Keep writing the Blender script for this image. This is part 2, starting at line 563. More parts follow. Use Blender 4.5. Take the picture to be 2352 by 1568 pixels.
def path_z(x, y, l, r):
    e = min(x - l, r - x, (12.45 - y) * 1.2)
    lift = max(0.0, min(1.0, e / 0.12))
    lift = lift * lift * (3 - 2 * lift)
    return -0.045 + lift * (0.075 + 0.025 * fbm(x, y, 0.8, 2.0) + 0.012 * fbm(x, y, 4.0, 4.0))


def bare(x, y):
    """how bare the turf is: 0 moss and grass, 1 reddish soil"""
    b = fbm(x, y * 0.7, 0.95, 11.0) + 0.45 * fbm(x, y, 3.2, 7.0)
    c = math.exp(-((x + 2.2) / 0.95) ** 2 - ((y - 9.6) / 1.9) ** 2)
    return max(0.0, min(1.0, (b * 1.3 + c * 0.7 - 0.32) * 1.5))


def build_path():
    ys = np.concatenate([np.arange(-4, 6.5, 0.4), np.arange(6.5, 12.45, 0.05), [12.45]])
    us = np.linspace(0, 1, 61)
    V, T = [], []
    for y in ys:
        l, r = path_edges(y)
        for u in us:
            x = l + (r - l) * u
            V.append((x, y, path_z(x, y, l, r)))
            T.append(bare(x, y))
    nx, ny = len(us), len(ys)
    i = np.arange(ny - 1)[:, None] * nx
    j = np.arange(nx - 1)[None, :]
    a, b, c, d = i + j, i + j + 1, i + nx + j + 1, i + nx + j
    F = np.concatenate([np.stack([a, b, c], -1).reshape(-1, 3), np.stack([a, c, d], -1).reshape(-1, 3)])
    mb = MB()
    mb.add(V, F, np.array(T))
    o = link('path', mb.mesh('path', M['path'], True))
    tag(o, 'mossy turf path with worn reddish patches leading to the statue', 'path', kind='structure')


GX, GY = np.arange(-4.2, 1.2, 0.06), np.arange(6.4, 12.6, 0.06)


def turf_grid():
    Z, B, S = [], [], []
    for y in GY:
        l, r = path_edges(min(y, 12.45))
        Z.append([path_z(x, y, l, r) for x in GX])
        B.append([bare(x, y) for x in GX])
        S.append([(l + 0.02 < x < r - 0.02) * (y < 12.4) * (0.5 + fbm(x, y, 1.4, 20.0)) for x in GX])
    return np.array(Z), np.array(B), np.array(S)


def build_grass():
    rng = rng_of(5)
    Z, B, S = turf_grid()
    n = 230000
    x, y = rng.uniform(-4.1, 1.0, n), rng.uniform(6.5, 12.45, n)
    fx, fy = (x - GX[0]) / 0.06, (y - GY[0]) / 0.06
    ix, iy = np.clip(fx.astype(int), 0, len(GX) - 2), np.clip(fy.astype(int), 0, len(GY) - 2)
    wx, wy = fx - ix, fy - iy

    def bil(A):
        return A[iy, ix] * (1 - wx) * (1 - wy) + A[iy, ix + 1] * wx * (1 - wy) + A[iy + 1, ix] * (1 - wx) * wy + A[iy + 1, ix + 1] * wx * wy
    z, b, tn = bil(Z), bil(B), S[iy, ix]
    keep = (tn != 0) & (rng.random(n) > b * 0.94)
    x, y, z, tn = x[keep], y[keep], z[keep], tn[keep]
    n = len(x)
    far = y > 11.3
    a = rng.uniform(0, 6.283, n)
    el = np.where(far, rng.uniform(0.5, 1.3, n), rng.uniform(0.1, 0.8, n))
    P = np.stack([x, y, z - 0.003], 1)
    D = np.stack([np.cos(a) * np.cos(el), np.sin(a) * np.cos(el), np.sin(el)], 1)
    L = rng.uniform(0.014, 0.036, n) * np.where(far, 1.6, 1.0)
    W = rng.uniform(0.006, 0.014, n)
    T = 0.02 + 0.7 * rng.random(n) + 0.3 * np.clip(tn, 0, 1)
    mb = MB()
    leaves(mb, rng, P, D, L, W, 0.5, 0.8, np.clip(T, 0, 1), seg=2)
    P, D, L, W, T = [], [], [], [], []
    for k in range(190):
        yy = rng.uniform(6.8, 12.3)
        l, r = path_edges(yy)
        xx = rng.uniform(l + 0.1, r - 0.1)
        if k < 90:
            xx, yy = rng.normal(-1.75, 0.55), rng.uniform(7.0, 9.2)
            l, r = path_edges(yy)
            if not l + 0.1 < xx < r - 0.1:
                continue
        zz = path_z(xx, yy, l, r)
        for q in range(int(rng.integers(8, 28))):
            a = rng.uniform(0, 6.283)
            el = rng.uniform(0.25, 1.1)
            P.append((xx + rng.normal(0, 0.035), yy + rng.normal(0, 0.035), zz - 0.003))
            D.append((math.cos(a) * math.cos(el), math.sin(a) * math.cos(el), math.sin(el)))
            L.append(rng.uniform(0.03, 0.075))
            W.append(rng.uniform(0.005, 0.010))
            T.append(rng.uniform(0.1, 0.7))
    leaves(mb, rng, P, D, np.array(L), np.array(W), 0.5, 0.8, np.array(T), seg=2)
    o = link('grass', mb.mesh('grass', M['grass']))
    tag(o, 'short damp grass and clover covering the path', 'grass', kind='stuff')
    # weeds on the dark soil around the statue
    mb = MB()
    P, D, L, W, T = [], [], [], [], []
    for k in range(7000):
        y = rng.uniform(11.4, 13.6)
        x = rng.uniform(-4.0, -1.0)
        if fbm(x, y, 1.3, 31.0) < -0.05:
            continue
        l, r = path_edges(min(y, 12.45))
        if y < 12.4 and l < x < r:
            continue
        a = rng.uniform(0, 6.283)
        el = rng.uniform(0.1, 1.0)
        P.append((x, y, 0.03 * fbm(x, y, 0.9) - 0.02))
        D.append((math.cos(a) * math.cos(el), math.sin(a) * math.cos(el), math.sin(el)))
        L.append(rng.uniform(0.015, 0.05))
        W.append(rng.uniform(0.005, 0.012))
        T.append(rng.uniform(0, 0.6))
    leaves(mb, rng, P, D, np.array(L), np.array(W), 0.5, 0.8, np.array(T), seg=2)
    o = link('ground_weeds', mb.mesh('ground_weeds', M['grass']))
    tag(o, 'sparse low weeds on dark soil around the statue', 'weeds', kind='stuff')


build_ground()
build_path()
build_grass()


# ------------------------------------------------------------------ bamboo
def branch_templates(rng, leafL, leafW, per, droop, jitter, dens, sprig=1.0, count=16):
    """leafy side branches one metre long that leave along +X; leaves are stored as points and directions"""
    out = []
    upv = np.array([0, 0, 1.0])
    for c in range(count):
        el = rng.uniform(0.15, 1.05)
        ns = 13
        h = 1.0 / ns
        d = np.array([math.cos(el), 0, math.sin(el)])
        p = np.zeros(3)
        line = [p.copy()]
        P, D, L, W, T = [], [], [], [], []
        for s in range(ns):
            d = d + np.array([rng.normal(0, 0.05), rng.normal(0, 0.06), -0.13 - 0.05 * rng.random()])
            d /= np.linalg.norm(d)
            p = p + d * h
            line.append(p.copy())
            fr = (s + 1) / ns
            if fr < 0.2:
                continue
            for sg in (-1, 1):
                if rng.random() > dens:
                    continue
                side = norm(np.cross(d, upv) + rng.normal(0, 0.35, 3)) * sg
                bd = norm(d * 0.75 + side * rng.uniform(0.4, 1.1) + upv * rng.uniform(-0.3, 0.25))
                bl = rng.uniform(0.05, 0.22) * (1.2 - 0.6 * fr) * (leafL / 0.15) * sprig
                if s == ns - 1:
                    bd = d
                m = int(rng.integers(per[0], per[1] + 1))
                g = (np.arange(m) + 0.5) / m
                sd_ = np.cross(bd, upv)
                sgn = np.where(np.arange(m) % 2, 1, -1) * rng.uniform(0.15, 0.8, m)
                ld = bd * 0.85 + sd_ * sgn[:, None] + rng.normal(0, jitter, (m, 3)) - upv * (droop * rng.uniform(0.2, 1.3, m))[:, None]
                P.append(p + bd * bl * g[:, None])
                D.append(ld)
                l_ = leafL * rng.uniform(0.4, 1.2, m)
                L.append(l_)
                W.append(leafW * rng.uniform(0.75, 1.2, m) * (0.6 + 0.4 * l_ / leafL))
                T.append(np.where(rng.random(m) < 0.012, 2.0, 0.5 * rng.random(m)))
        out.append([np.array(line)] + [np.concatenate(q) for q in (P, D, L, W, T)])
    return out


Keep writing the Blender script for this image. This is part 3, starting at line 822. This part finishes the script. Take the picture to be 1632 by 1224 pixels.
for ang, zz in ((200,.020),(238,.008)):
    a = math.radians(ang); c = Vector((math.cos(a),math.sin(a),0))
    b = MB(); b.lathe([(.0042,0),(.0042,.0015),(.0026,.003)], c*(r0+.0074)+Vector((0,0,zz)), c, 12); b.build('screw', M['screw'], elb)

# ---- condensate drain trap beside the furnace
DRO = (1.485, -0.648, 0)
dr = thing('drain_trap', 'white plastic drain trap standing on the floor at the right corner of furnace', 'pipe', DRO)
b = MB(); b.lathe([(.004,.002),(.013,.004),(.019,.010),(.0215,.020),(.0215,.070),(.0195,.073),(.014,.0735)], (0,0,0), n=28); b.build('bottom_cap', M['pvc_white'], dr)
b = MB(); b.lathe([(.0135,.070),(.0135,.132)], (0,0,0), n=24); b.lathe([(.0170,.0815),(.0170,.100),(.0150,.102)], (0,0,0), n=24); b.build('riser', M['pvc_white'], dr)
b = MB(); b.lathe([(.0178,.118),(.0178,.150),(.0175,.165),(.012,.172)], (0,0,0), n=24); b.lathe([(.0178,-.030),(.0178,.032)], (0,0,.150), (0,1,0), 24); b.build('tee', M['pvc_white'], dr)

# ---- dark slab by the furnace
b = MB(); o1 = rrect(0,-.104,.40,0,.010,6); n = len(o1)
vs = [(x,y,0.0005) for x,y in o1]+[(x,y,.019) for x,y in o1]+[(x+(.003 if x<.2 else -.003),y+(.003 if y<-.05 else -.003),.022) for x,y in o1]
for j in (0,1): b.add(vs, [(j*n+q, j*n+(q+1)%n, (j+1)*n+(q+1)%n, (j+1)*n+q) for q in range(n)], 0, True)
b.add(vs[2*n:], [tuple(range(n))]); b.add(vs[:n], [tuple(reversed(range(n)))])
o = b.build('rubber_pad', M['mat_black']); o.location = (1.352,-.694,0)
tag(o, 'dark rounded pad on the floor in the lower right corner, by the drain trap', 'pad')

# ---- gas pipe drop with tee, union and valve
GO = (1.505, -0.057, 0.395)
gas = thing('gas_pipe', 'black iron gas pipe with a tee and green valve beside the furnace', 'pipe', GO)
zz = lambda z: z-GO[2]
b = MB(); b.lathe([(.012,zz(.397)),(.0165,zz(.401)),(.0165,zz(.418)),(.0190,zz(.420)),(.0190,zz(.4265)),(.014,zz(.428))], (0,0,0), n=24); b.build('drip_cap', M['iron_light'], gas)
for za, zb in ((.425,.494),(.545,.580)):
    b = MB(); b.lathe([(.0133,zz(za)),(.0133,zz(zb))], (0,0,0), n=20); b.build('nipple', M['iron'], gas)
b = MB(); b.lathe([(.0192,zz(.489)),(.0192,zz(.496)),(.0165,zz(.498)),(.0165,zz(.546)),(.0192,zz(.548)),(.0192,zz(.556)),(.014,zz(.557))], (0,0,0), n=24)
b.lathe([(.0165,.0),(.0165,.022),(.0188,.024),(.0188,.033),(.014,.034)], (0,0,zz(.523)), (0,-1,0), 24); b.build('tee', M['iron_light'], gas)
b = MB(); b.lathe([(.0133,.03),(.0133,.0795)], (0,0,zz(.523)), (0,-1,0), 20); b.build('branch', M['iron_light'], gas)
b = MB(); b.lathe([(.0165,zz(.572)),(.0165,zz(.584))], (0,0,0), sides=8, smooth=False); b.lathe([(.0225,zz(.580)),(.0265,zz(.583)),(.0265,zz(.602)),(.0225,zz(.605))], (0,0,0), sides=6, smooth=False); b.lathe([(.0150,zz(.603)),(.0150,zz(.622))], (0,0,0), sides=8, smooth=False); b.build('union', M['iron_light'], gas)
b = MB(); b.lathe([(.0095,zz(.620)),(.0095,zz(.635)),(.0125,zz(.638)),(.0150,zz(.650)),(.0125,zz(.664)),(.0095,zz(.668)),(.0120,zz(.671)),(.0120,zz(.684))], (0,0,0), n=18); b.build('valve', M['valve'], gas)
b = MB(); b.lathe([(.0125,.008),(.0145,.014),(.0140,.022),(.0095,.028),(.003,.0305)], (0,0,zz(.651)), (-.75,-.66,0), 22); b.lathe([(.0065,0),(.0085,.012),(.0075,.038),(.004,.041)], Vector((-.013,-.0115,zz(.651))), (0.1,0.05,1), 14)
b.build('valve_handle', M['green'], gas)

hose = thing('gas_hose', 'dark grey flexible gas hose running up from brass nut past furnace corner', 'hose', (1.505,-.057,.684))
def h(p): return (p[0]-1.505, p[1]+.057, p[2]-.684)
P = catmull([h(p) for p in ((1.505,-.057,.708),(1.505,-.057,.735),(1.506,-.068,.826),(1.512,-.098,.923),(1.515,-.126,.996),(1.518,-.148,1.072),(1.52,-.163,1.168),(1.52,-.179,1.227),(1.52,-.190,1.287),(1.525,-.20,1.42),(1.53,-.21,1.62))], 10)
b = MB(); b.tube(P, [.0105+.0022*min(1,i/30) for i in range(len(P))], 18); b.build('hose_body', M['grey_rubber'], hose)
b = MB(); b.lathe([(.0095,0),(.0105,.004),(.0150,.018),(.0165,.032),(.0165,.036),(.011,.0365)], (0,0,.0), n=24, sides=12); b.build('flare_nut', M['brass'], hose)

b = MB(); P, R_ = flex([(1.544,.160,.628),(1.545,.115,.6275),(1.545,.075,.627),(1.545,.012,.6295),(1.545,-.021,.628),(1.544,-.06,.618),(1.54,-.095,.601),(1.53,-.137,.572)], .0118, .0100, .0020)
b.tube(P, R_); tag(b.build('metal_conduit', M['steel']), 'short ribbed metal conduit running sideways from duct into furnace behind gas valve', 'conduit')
------------
» YOUR GOAL
Print the listing above from its first line through the line with "return max(0.0, min(1.0, (b", and stop there.

» TASK RESPONSE
Keep writing the Blender script for this image. This is part 2, starting at line 563. More parts follow. Use Blender 4.5. Take the picture to be 2352 by 1568 pixels.
def path_z(x, y, l, r):
    e = min(x - l, r - x, (12.45 - y) * 1.2)
    lift = max(0.0, min(1.0, e / 0.12))
    lift = lift * lift * (3 - 2 * lift)
    return -0.045 + lift * (0.075 + 0.025 * fbm(x, y, 0.8, 2.0) + 0.012 * fbm(x, y, 4.0, 4.0))


def bare(x, y):
    """how bare the turf is: 0 moss and grass, 1 reddish soil"""
    b = fbm(x, y * 0.7, 0.95, 11.0) + 0.45 * fbm(x, y, 3.2, 7.0)
    c = math.exp(-((x + 2.2) / 0.95) ** 2 - ((y - 9.6) / 1.9) ** 2)
    return max(0.0, min(1.0, (b * 1.3 + c * 0.7 - 0.32) * 1.5))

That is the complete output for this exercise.